Wednesday, February 13, 2008

the blue mosque

two black wooden doors meeting in an arch lead you through the outer wall of the blue mosque. one door is open, one is closed. the chain used to hold them shut at night hangs unattached. it is a grey stone outer wall.

there are green wet bushes and green wet grass between the outer and the inner walls, and in the flowerbeds there are yuccas but no flowers yet. the inner wall is in front of you and raised up. stone steps before you lead to a door going through. rising up in front of you are minarets. there are two on the forward corners of the inner walls. two more minarets behind make a square. that square is the courtyard and the inner wall is its perimeter. two more minarets make another square. that square is the mosque itself, behind the courtyard. round to the right there is a row of marble seats and brass faucets, and coat hooks, in a little corridor cut into the stone. there are big old trees that are not in bloom.

within the courtyard of the blue mosqueyou step through the inner wall under an arch that is geometrically carved. the threshold is cut from white marble and thousands of footsteps have rounded the edges down and worn them smooth. inside the door is a star pattern done in black stone cut into white stone tiles. there are walls beside and behind you. the mosque rises up in front of you. there is a massive arched dome in the centre, bisected into two smaller domes, and each of those bisected again, like a rivulet of liquid metal, running down. at the top of each dome, gold crescents. in each wall of the courtyard there are twelve wood doors with brass fittings and patterns of rectangles and squares cut in. per wall there are twelve columns that support a roof that covers your head. the outsides of the columns are filthy black with pollution. the insides of the columns are bright white. geometric designs in circles on the ceiling over you. the rain is falling and the sound of water pouring off the eaves echoes in the courtyard.

everyone snaps the same picture as they come in. two guards patrol, smoking.

now starts the call to prayer. it is impossibly amplified. in the enclosed courtyard is it almost too loud to bear. it is men, young men singing. how does religion make young men like me feel, for example, righteous indignation? quiet, quiet. the marble tiles are cracked in many places and the water pools where they are sunken. a bird overhead. i can see my breath and the falling rain. then the cry is done and again silence, echoing silence, and the sound again of running water, falling water.

you have to take off your shoes before you go in to the mosque itself. you walk over turkish-looking carpets made from woven plastic, and disposable. if you are a woman you have to wear a scarf but some women do not. you go in through the side entrance.

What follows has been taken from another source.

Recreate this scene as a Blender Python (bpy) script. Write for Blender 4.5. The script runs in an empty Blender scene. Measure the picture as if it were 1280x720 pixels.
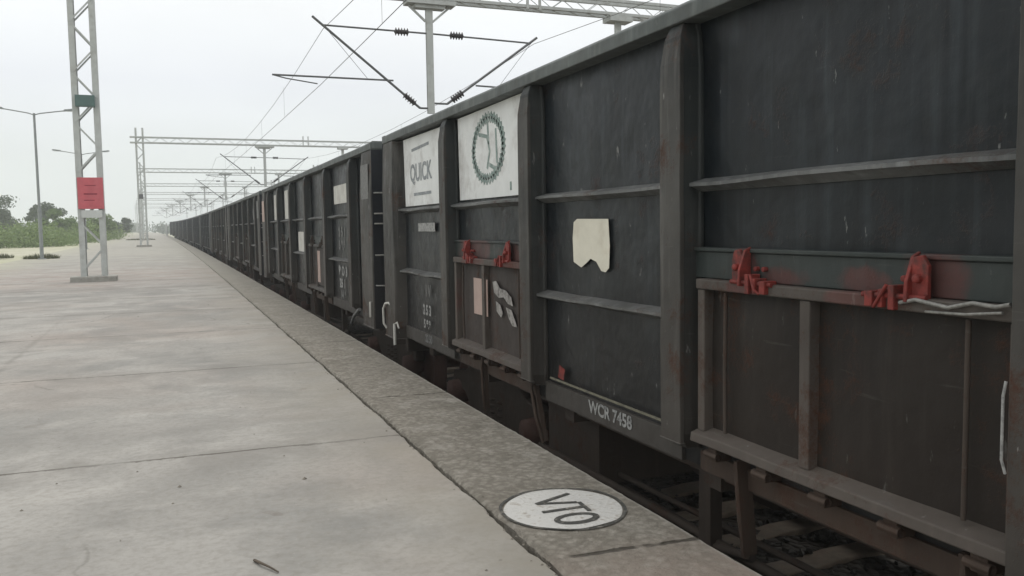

the first thing you see: an enormous pillar twelve feet across, carved from grey stone. plush carpet the colour of red and yellow spices stretches out all the way in front of you. your field of view: there is no ceiling that you can see. the far walls are too distant to feel like they hedge the vast space. the walls beside you and behind you are beyond the angle of what you can see. no impression of a ceiling. there is nothing in the whole empty space except for that pillar and the richness of the plush carpet that moves under your toes.

inside the blue mosquethe domes above your head float up forever. the central dome sits on four stone pillars like the one near you. you can follow it straight up with your eyes and you have to lift them all the way up, then you tilt your head back, all the way back and still you are not looking at the peak, so you even lean back and then far above your head you see the eight small domes that join into four and come together into one, the lines all meeting at the very top and all inlaid with gold script, and covered from edge to topmost apex with flowers and vines done in green, blue and red paint. from the underside of the domes hang innumerable thin wires leading your eye back down, and from which hang black ironwrought chandeliers holding lights in glass mantles. once these would have been oil lamps. in the horizontal plane you see a band of stained glass windows, flat bottoms, teardrop tops, wraps around the whole of the structure. this is above a stone walkway supported by a row of arches and columns, and with a handrailing carved in a geometric star pattern out of sheets of white marble. above the windows are blue tiles, blocks of them the same pattern, blue birds, blue flowers, blue leaves, blue bulbs, blue stars, blue hexagons. to fill the spaces under the cupolas above you there are round panels of calligraphy, gold on blue and black. there are no images at all of people or angels, no illustrations of scenes from stories.

the carpeted space is cut in half by a wooden railing. only worshippers can cross, and only the men -- the space for women, labelled in english too, is in a small wood-panelled room at the back where the sunlight floods in through big windows. the carpet is infinite dustyred, with a seamless pattern of blue and green flowers and vines enwoven. on the distant walls there are panels of intricate script. at the front of the mosque there is gold.

there is no echo. people's cellphones ring on the tourists' side of the wooden railing. there is exactly one blue tile missing.

the overall impression is: my eye forever tracing up the columns, up up to the topmost central dome, the space reserved for the most exalted calligraphy, words i cannot hope to read. i am duly impressed.